ST. JOHN THE BAPTIST BYZANTINE RITE CATHEDRAL

ST. JOHN THE BAPTIST BYZANTINE RITE CATHEDRAL

The parish of ST. JOHN THE BAPTIST BYZANTINE RITE CATHEDRAL was established in 1898. It is considered the mother church of the Ruthenian Byzantine Rite Catholic church in Ohio. St. John's earliest services were held at St. Joseph's chapel at E. 23rd and Woodland Ave. The first pastor was Rev. Ivan Matyaczko (sometimes listed as F. Matyack), who was succeeded ca. 1900 by Rev. Peter Keselak. A rented hall at Woodland and Perry (now E. 22nd) streets was used from about 1899 until a church building at the southwest corner of Scovill (now Community College) and E. 22nd streets was purchased in 1901. At this time the parish was known as St.

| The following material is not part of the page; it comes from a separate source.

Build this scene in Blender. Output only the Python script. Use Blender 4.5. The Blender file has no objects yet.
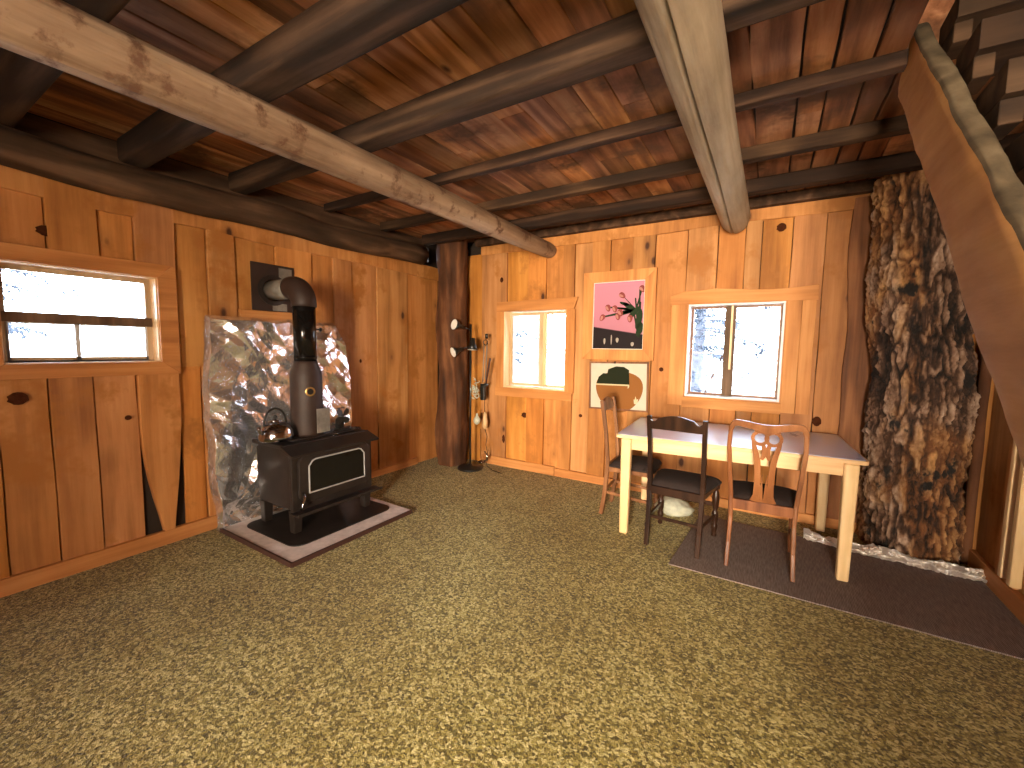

John's United Greek Church. A triple-domed church was built on the site of the old in 1913 under the leadership of Rev. Stefan Makar.

Rev. Stephan Gulyassy became pastor of the church in 1922. Rev. Gulyassy, who arrived when the church was divided by factions, stabilized the parish and guided the growth of the church until his death in 1966. In the late 1950s, St. John's was threatened by the construction of the innerbelt. A new church, part of a planned Byzantine Catholic Center, was begun in 1959 at Snow and Broadview roads in Parma. It was designed by architect John F. Lipaj in the Byzantine style. The new church was dedicated on 6 Nov. 1960 and the old church demolished in 1961. An elementary school was begun in 1962 and that same year a convent was purchased. In 1969 the church became a cathedral and the seat of the Ruthenian Byzantine Catholic Diocese of Parma.